Travel utilizing the Visa Waiver Program is different in several significant ways. First, if you have a passport from a country participating in the VWP that meets the criteria, and you are otherwise eligible to enter the U.S., you don’t need a visa to do so. However, your stay is limited to 90 days. Unlike travelers with visas, you cannot apply with USCIS to extend your stay under the Visa Waiver Program. And I understand from my previous tour in London that the immigration folks are taking a very close look at those who have overstayed the VWP in the past.
We’ve talked a little about U.S. passports, and a little about visas. One of the areas when visa and nationality law intersect is with regard to intercountry adoptions. Last year, over 23,000 foreign born children were adopted by American citizens. The top two countries of origin for these kids are China and Russia. I happened to work in Russia in the immigrant visa unit, which helps Americans adopt Russian kids and with the process of their immigrating the U.S. and it was one of the most rewarding and gratifying experiences of my life. The logistics for the adopting parents can be quite complex, and involve two different federal agencies – namely the Department of Homeland Security’s U.S. Citizenship and Immigration Services and the Department of State. At the State Department, we are very strong proponents of international adoption and urge countries to become members of an international convention on this subject that protects the rights of the children and prospective adopting families.

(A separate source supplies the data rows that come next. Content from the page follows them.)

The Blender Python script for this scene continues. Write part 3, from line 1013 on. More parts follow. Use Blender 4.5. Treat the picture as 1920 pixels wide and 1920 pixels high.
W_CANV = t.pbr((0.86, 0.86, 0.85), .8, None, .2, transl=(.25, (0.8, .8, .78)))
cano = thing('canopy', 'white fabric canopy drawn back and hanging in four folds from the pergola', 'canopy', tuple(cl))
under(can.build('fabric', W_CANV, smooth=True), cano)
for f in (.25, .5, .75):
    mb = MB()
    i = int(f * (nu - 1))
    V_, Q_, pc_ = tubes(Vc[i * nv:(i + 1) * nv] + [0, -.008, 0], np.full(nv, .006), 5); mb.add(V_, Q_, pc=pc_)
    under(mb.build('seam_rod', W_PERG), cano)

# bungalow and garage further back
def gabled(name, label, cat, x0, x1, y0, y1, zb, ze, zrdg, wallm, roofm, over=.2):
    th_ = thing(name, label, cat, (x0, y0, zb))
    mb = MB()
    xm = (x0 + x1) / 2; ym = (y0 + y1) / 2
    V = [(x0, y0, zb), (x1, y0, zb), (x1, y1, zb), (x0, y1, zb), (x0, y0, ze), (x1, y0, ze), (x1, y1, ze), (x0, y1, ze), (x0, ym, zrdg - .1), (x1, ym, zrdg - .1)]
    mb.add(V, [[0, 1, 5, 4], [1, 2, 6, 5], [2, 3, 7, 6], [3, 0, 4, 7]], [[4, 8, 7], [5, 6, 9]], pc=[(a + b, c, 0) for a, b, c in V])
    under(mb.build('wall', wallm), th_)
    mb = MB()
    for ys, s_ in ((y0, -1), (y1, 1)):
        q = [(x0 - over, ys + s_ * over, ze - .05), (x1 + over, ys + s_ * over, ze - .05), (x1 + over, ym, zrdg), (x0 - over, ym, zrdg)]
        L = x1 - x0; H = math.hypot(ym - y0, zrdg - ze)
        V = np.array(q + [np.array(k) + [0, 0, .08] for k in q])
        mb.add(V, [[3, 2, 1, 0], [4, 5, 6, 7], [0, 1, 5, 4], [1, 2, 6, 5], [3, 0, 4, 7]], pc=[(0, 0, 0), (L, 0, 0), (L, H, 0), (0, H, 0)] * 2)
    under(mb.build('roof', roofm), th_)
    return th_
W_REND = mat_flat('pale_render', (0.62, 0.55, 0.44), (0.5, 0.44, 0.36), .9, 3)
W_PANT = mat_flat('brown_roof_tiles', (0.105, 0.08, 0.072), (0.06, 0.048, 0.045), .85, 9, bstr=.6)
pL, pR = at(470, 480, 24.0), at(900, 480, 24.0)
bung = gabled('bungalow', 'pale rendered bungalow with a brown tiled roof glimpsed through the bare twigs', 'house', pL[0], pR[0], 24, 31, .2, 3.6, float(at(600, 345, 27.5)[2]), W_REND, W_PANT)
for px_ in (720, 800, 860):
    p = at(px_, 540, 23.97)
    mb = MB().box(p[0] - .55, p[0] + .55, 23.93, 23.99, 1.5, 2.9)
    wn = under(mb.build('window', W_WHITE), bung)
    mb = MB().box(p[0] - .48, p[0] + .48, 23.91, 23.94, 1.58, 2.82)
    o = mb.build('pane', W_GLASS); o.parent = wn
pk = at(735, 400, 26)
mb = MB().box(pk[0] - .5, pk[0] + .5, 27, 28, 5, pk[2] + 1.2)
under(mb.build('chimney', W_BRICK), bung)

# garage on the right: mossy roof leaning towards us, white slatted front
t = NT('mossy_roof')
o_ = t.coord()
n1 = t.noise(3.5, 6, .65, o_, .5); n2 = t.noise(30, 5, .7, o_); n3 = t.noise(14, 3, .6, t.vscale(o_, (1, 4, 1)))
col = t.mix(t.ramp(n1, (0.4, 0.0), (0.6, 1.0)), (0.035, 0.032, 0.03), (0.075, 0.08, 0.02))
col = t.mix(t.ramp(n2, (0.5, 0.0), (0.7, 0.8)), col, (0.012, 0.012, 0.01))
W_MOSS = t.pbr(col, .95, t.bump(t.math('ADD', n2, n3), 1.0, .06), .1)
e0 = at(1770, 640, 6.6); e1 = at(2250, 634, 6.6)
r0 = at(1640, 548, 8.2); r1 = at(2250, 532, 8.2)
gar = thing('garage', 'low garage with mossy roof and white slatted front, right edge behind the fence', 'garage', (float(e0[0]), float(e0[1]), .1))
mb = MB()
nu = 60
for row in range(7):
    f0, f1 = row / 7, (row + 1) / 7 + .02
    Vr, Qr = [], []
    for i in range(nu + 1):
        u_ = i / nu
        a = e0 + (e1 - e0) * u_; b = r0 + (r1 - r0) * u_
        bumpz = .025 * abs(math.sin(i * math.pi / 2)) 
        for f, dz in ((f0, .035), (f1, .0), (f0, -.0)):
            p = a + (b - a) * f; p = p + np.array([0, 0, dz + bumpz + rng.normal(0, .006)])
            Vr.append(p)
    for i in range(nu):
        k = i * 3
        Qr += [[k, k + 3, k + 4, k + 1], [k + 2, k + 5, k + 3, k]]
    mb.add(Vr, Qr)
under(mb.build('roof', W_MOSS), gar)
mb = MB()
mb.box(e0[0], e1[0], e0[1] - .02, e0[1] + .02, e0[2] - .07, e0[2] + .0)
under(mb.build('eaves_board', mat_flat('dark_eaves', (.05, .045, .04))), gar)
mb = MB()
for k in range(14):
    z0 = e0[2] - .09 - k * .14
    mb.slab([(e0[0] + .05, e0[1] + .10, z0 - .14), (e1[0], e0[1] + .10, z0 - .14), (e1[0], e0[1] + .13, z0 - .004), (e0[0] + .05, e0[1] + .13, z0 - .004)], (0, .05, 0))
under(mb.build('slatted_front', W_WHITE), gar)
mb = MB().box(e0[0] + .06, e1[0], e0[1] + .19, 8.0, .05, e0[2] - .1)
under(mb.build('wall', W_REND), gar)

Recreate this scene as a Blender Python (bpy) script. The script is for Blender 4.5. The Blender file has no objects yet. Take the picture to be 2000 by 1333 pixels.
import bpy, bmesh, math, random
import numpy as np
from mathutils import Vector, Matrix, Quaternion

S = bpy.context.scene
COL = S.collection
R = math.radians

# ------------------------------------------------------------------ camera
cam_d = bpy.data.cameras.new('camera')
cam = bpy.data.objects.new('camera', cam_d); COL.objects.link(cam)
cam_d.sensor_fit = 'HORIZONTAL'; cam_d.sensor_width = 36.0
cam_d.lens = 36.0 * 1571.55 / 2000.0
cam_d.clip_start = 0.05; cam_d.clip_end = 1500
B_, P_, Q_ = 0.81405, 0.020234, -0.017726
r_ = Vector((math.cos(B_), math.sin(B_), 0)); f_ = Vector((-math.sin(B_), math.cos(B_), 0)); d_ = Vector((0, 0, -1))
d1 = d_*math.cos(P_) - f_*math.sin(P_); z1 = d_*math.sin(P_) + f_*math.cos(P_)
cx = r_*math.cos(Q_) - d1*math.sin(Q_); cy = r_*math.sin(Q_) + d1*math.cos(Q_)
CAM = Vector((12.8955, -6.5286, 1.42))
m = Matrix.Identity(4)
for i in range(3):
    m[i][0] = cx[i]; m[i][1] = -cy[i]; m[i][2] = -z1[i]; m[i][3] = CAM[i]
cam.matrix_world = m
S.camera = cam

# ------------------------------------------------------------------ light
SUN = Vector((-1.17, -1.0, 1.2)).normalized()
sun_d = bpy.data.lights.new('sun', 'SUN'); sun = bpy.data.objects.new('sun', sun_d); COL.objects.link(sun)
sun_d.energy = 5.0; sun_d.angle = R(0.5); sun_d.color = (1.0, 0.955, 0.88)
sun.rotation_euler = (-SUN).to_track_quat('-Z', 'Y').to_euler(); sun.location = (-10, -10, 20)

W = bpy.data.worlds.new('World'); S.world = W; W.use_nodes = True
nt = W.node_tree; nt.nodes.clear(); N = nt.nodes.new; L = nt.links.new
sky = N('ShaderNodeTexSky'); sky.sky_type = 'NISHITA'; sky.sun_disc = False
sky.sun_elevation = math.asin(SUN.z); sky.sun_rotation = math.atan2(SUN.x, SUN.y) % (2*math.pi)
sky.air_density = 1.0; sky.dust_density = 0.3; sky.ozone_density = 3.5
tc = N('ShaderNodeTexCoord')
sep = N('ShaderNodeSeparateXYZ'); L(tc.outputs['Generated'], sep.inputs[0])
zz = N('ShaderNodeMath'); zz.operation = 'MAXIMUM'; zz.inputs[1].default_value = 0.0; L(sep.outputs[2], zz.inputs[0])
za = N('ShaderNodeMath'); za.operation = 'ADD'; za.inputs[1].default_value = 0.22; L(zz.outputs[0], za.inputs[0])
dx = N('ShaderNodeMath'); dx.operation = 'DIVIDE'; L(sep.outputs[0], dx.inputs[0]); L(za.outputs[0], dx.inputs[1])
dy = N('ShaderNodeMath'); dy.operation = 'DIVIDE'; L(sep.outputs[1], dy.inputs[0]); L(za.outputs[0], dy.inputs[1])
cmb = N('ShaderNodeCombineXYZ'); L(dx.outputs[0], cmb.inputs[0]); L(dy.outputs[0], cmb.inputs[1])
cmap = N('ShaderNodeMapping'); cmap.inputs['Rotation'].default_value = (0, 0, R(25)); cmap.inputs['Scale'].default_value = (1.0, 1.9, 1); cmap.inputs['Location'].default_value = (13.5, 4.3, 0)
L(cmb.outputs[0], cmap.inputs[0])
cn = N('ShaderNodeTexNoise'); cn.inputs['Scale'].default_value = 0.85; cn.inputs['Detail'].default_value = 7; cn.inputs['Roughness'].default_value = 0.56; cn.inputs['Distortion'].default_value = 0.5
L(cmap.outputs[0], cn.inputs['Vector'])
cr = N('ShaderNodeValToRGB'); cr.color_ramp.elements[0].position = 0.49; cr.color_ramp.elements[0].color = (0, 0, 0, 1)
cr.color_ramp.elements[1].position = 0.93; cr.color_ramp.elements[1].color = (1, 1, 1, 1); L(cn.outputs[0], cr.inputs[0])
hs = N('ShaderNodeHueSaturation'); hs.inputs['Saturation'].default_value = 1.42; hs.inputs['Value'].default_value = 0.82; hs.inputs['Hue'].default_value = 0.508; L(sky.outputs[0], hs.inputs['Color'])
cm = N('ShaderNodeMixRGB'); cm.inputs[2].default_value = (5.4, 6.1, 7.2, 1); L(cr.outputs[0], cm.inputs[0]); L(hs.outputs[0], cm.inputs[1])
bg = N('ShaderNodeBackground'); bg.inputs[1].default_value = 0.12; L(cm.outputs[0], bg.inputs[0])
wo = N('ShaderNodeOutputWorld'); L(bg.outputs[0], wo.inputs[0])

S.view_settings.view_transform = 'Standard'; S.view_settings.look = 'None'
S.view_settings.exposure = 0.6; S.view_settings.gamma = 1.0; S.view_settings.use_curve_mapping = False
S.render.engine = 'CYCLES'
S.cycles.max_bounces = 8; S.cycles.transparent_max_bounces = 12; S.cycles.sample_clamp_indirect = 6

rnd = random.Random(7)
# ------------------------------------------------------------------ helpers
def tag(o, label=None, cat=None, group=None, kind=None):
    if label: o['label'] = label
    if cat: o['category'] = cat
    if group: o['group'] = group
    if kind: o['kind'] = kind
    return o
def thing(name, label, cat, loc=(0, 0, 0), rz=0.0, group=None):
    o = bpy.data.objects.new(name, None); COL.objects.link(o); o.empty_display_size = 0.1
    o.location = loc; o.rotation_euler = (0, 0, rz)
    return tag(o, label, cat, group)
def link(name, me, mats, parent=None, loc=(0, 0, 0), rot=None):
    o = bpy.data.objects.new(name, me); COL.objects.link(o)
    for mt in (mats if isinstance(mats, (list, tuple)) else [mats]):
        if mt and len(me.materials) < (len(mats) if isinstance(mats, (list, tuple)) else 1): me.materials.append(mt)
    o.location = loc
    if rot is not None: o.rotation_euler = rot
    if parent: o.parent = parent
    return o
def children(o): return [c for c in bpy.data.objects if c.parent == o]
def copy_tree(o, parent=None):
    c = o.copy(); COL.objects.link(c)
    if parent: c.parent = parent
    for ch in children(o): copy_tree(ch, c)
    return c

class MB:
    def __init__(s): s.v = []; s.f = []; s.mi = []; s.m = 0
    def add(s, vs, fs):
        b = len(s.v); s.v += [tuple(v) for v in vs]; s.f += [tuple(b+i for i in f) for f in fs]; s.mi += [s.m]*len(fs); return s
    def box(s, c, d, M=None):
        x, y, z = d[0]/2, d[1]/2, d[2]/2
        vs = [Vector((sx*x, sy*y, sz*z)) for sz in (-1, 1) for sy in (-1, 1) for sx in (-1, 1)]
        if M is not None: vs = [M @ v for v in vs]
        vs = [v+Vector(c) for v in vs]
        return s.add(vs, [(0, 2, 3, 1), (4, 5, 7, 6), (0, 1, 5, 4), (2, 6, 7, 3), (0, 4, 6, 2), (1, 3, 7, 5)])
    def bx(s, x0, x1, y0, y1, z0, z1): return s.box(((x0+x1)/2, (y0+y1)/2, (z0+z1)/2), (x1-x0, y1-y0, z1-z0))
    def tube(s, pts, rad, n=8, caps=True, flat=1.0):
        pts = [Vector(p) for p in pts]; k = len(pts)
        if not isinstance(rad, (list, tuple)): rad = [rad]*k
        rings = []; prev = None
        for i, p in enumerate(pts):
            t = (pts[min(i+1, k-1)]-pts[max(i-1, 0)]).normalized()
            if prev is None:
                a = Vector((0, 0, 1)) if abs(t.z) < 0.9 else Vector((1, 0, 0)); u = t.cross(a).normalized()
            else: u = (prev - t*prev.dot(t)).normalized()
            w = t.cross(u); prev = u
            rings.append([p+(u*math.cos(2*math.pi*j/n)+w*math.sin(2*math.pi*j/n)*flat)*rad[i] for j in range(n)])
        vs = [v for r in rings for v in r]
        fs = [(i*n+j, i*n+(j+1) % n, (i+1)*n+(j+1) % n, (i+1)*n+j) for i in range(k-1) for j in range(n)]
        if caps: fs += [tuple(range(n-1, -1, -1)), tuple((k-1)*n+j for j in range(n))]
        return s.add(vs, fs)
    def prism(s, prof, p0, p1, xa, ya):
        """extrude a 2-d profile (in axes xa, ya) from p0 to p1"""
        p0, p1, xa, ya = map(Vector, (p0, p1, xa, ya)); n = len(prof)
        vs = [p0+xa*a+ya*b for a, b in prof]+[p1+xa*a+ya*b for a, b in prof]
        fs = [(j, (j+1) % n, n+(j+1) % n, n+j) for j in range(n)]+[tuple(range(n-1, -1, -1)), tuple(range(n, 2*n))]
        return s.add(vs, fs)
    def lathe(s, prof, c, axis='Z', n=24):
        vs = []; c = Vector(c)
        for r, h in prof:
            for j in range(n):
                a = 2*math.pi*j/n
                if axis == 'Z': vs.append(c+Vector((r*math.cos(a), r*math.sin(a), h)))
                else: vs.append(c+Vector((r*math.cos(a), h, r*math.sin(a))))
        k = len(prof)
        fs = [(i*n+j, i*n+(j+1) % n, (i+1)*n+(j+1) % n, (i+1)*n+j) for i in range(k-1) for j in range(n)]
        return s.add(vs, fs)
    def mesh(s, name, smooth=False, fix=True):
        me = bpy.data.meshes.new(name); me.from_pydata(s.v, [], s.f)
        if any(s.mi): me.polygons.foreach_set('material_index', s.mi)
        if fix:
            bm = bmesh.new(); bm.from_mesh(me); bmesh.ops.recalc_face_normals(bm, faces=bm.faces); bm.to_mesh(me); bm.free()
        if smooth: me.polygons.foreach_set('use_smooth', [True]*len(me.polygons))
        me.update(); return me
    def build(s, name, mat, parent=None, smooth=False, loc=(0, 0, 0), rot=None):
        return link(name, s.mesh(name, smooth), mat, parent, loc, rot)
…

We do all we can to encourage countries to make orphaned children available for international adoption, as it is our strongly held believe that a family environment is always preferable to an institutional one for a child.
On the logistics side, there are two different legal ways to bring a foreign adopted child into the United States. First, you can petition to have a child obtain permanent resident status as a relative if the child has resided with you for two years and you are the primary caregiver. The other way also begins with USCIS, and in this case you file what’s called an I-600 petition if you adopt or intend to adopt a child. These petitions are the first step in the immigrant visa application process. Embassies and consulates overseas process the visa applications. Under U.S. law, a child adopted by an American citizen does not automatically become a U.S. citizen. The child must first qualify to immigrate to the U.S. If the immigrant visa is issued, the Child Citizenship Act of 2000 essentially confers U.S. citizenship to the adopted child once he or she has landed in the U.S. and has been granted permanent resident status by an immigration inspector. The parents are basically able to submit a passport application for an adopted child as soon as they arrive in the U.S.
It is absolutely essential that you remember that the word “child” is strictly defined under U.S. immigration law and generally means someone under the age of 16. We also recommend that you consult the State Department’s website regarding country-specific adoption regulations and requirements.
And for those American citizens who reside permanently abroad with an adopted child, there is a special procedure under which it is possible to file for the naturalization of your child – you have to travel to the U.S. to accomplish this.
This is a lot of information to absorb on a number of complex topics. I appreciate your attention and will be happy to take your questions.